▸ **Instruction**
What do the lines from the top of the data through the line with "scene.render.resolution_x, scene.render.resolution_y = 1024, 768" say? Quote them exactly and include both ends.

[Entries from a dataset]
┄┄┄┄┄┄┄┄┄┄┄┄┄┄┄┄┄┄┄┄

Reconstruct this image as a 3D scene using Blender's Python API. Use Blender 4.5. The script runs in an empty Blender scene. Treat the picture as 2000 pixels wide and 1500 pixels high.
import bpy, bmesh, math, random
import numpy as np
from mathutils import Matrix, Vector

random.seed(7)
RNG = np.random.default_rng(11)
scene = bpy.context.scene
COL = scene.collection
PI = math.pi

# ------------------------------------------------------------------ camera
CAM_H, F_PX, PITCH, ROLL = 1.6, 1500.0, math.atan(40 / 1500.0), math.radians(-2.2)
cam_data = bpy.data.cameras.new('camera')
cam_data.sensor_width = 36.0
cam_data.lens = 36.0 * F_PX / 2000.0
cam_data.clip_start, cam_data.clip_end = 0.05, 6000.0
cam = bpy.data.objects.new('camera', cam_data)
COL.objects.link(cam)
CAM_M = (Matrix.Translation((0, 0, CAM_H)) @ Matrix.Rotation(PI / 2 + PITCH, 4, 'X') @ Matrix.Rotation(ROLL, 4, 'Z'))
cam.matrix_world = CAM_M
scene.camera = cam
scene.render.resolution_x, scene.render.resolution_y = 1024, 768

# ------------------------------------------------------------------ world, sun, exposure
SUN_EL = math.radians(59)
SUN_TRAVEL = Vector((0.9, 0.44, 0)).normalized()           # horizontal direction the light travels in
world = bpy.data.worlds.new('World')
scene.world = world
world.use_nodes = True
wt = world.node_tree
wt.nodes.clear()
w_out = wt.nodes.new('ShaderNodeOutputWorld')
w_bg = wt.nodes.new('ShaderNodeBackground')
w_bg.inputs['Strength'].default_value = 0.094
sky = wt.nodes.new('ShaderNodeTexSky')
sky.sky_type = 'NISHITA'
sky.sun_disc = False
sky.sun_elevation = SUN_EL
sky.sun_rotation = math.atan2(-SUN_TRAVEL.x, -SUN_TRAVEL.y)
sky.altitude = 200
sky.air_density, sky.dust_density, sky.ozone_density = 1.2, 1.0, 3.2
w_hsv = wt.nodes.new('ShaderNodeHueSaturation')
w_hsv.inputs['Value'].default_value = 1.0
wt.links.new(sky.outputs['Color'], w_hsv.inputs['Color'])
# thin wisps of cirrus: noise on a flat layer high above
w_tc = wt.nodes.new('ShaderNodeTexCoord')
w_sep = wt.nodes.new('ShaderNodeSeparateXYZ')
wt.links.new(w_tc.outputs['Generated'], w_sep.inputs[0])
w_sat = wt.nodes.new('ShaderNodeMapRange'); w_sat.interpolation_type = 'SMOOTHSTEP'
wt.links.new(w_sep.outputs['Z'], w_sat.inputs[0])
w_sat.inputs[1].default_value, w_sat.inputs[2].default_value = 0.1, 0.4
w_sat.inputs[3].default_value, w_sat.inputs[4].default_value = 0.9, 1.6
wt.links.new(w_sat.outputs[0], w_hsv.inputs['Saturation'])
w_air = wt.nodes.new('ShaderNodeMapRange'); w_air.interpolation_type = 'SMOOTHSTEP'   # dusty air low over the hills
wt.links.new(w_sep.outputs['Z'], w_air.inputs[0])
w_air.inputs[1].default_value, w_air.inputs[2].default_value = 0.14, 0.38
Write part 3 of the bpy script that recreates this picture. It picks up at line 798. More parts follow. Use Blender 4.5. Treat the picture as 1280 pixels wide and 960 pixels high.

┄┄┄┄┄┄┄┄┄┄┄┄┄┄┄┄┄┄┄┄

▸ **The reply**
Reconstruct this image as a 3D scene using Blender's Python API. Use Blender 4.5. The script runs in an empty Blender scene. Treat the picture as 2000 pixels wide and 1500 pixels high.
import bpy, bmesh, math, random
import numpy as np
from mathutils import Matrix, Vector

random.seed(7)
RNG = np.random.default_rng(11)
scene = bpy.context.scene
COL = scene.collection
PI = math.pi

# ------------------------------------------------------------------ camera
CAM_H, F_PX, PITCH, ROLL = 1.6, 1500.0, math.atan(40 / 1500.0), math.radians(-2.2)
cam_data = bpy.data.cameras.new('camera')
cam_data.sensor_width = 36.0
cam_data.lens = 36.0 * F_PX / 2000.0
cam_data.clip_start, cam_data.clip_end = 0.05, 6000.0
cam = bpy.data.objects.new('camera', cam_data)
COL.objects.link(cam)
CAM_M = (Matrix.Translation((0, 0, CAM_H)) @ Matrix.Rotation(PI / 2 + PITCH, 4, 'X') @ Matrix.Rotation(ROLL, 4, 'Z'))
cam.matrix_world = CAM_M
scene.camera = cam
scene.render.resolution_x, scene.render.resolution_y = 1024, 768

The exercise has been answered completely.